DATASET EXCERPT
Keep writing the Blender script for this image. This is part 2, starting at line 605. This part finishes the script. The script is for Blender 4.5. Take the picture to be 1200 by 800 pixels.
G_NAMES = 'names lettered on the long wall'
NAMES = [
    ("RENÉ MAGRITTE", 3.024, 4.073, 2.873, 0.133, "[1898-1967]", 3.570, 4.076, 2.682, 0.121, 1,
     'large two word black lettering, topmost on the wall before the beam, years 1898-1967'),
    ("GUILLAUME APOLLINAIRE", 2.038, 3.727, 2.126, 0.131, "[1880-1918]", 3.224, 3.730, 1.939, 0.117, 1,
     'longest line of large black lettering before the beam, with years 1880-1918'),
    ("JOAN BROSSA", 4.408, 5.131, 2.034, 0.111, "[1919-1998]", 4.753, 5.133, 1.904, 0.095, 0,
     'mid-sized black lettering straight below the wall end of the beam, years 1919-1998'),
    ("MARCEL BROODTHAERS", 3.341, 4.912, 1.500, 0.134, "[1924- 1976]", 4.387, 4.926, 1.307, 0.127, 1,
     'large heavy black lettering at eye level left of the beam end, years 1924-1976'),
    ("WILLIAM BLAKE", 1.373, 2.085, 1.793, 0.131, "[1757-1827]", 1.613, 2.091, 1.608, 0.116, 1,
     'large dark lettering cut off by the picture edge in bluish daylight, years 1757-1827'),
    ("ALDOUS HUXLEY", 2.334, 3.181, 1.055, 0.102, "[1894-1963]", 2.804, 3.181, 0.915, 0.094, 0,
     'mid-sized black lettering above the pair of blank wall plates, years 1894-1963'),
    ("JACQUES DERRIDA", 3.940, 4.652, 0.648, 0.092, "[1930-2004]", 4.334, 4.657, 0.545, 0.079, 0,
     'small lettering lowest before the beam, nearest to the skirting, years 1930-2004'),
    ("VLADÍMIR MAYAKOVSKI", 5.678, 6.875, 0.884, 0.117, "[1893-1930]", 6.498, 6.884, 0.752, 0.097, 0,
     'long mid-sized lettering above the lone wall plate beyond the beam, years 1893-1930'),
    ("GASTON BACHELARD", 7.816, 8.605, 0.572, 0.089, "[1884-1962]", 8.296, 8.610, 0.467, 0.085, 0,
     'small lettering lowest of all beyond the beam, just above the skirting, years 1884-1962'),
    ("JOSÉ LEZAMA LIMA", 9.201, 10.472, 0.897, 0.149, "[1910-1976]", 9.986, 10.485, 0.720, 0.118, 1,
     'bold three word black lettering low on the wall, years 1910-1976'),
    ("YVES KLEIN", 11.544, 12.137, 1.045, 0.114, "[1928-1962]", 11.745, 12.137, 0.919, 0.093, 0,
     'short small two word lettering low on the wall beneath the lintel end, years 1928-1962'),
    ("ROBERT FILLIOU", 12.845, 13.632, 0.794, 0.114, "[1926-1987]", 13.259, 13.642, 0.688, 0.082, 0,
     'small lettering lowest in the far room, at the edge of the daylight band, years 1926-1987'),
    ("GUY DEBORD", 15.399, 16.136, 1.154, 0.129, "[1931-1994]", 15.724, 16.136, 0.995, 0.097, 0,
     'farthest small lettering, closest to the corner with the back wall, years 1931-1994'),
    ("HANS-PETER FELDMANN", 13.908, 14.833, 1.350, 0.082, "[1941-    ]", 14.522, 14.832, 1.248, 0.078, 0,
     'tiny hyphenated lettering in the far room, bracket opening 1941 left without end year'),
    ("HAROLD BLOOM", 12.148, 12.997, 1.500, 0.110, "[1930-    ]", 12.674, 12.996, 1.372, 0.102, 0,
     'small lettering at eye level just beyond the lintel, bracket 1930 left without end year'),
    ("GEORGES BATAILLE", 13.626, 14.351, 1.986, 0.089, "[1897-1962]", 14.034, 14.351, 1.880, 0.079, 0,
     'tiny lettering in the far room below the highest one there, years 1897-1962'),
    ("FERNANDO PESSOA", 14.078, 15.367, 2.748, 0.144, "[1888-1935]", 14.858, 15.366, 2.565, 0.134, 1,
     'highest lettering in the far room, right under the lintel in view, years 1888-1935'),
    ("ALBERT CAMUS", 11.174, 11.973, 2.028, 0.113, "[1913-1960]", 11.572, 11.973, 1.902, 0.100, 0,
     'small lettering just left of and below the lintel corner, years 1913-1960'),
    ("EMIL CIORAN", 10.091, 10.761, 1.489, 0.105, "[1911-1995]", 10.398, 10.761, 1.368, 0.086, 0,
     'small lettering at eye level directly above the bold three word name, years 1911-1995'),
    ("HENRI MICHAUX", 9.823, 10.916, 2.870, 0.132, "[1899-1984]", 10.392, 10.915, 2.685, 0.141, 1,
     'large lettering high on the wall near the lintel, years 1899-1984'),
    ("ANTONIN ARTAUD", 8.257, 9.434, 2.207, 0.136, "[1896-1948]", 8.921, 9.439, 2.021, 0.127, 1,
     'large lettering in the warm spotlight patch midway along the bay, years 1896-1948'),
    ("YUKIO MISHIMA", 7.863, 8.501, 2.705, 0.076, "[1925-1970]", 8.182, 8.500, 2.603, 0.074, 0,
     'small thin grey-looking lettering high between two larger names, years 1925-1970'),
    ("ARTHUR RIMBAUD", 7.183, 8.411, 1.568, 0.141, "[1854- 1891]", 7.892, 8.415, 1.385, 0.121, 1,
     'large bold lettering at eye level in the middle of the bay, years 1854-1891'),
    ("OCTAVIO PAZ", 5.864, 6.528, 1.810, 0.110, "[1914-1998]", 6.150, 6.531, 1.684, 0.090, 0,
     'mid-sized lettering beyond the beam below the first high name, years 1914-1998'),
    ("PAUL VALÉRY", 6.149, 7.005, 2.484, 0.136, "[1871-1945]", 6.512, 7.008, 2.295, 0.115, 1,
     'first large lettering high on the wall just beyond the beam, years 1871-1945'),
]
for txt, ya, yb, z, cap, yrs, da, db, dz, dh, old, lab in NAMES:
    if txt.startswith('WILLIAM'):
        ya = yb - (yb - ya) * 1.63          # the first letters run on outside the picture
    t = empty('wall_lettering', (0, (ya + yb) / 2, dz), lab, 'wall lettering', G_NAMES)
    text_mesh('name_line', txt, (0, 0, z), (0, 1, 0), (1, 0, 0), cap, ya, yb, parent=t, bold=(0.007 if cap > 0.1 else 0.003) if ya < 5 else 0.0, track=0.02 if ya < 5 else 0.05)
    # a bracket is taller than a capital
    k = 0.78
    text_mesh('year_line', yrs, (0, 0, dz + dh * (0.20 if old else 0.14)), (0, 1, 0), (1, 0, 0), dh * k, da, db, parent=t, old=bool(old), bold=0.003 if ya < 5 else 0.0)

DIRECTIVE
Write down every line of the data exactly as it appears above.

OUTPUT FOR THIS EXERCISE
Keep writing the Blender script for this image. This is part 2, starting at line 605. This part finishes the script. The script is for Blender 4.5. Take the picture to be 1200 by 800 pixels.
G_NAMES = 'names lettered on the long wall'
NAMES = [
    ("RENÉ MAGRITTE", 3.024, 4.073, 2.873, 0.133, "[1898-1967]", 3.570, 4.076, 2.682, 0.121, 1,
     'large two word black lettering, topmost on the wall before the beam, years 1898-1967'),
    ("GUILLAUME APOLLINAIRE", 2.038, 3.727, 2.126, 0.131, "[1880-1918]", 3.224, 3.730, 1.939, 0.117, 1,
     'longest line of large black lettering before the beam, with years 1880-1918'),
    ("JOAN BROSSA", 4.408, 5.131, 2.034, 0.111, "[1919-1998]", 4.753, 5.133, 1.904, 0.095, 0,
     'mid-sized black lettering straight below the wall end of the beam, years 1919-1998'),
    ("MARCEL BROODTHAERS", 3.341, 4.912, 1.500, 0.134, "[1924- 1976]", 4.387, 4.926, 1.307, 0.127, 1,
     'large heavy black lettering at eye level left of the beam end, years 1924-1976'),
    ("WILLIAM BLAKE", 1.373, 2.085, 1.793, 0.131, "[1757-1827]", 1.613, 2.091, 1.608, 0.116, 1,
     'large dark lettering cut off by the picture edge in bluish daylight, years 1757-1827'),
    ("ALDOUS HUXLEY", 2.334, 3.181, 1.055, 0.102, "[1894-1963]", 2.804, 3.181, 0.915, 0.094, 0,
     'mid-sized black lettering above the pair of blank wall plates, years 1894-1963'),
    ("JACQUES DERRIDA", 3.940, 4.652, 0.648, 0.092, "[1930-2004]", 4.334, 4.657, 0.545, 0.079, 0,
     'small lettering lowest before the beam, nearest to the skirting, years 1930-2004'),
    ("VLADÍMIR MAYAKOVSKI", 5.678, 6.875, 0.884, 0.117, "[1893-1930]", 6.498, 6.884, 0.752, 0.097, 0,
     'long mid-sized lettering above the lone wall plate beyond the beam, years 1893-1930'),
    ("GASTON BACHELARD", 7.816, 8.605, 0.572, 0.089, "[1884-1962]", 8.296, 8.610, 0.467, 0.085, 0,
     'small lettering lowest of all beyond the beam, just above the skirting, years 1884-1962'),
    ("JOSÉ LEZAMA LIMA", 9.201, 10.472, 0.897, 0.149, "[1910-1976]", 9.986, 10.485, 0.720, 0.118, 1,
     'bold three word black lettering low on the wall, years 1910-1976'),
    ("YVES KLEIN", 11.544, 12.137, 1.045, 0.114, "[1928-1962]", 11.745, 12.137, 0.919, 0.093, 0,
     'short small two word lettering low on the wall beneath the lintel end, years 1928-1962'),
    ("ROBERT FILLIOU", 12.845, 13.632, 0.794, 0.114, "[1926-1987]", 13.259, 13.642, 0.688, 0.082, 0,
     'small lettering lowest in the far room, at the edge of the daylight band, years 1926-1987'),
    ("GUY DEBORD", 15.399, 16.136, 1.154, 0.129, "[1931-1994]", 15.724, 16.136, 0.995, 0.097, 0,
     'farthest small lettering, closest to the corner with the back wall, years 1931-1994'),
    ("HANS-PETER FELDMANN", 13.908, 14.833, 1.350, 0.082, "[1941-    ]", 14.522, 14.832, 1.248, 0.078, 0,
     'tiny hyphenated lettering in the far room, bracket opening 1941 left without end year'),
    ("HAROLD BLOOM", 12.148, 12.997, 1.500, 0.110, "[1930-    ]", 12.674, 12.996, 1.372, 0.102, 0,
     'small lettering at eye level just beyond the lintel, bracket 1930 left without end year'),
    ("GEORGES BATAILLE", 13.626, 14.351, 1.986, 0.089, "[1897-1962]", 14.034, 14.351, 1.880, 0.079, 0,
     'tiny lettering in the far room below the highest one there, years 1897-1962'),
    ("FERNANDO PESSOA", 14.078, 15.367, 2.748, 0.144, "[1888-1935]", 14.858, 15.366, 2.565, 0.134, 1,
     'highest lettering in the far room, right under the lintel in view, years 1888-1935'),
    ("ALBERT CAMUS", 11.174, 11.973, 2.028, 0.113, "[1913-1960]", 11.572, 11.973, 1.902, 0.100, 0,
     'small lettering just left of and below the lintel corner, years 1913-1960'),
    ("EMIL CIORAN", 10.091, 10.761, 1.489, 0.105, "[1911-1995]", 10.398, 10.761, 1.368, 0.086, 0,
     'small lettering at eye level directly above the bold three word name, years 1911-1995'),
    ("HENRI MICHAUX", 9.823, 10.916, 2.870, 0.132, "[1899-1984]", 10.392, 10.915, 2.685, 0.141, 1,
     'large lettering high on the wall near the lintel, years 1899-1984'),
    ("ANTONIN ARTAUD", 8.257, 9.434, 2.207, 0.136, "[1896-1948]", 8.921, 9.439, 2.021, 0.127, 1,
     'large lettering in the warm spotlight patch midway along the bay, years 1896-1948'),
    ("YUKIO MISHIMA", 7.863, 8.501, 2.705, 0.076, "[1925-1970]", 8.182, 8.500, 2.603, 0.074, 0,
     'small thin grey-looking lettering high between two larger names, years 1925-1970'),
    ("ARTHUR RIMBAUD", 7.183, 8.411, 1.568, 0.141, "[1854- 1891]", 7.892, 8.415, 1.385, 0.121, 1,
     'large bold lettering at eye level in the middle of the bay, years 1854-1891'),
    ("OCTAVIO PAZ", 5.864, 6.528, 1.810, 0.110, "[1914-1998]", 6.150, 6.531, 1.684, 0.090, 0,
     'mid-sized lettering beyond the beam below the first high name, years 1914-1998'),
    ("PAUL VALÉRY", 6.149, 7.005, 2.484, 0.136, "[1871-1945]", 6.512, 7.008, 2.295, 0.115, 1,
     'first large lettering high on the wall just beyond the beam, years 1871-1945'),
]
for txt, ya, yb, z, cap, yrs, da, db, dz, dh, old, lab in NAMES:
    if txt.startswith('WILLIAM'):
        ya = yb - (yb - ya) * 1.63          # the first letters run on outside the picture
    t = empty('wall_lettering', (0, (ya + yb) / 2, dz), lab, 'wall lettering', G_NAMES)
    text_mesh('name_line', txt, (0, 0, z), (0, 1, 0), (1, 0, 0), cap, ya, yb, parent=t, bold=(0.007 if cap > 0.1 else 0.003) if ya < 5 else 0.0, track=0.02 if ya < 5 else 0.05)
    # a bracket is taller than a capital
    k = 0.78
    text_mesh('year_line', yrs, (0, 0, dz + dh * (0.20 if old else 0.14)), (0, 1, 0), (1, 0, 0), dh * k, da, db, parent=t, old=bool(old), bold=0.003 if ya < 5 else 0.0)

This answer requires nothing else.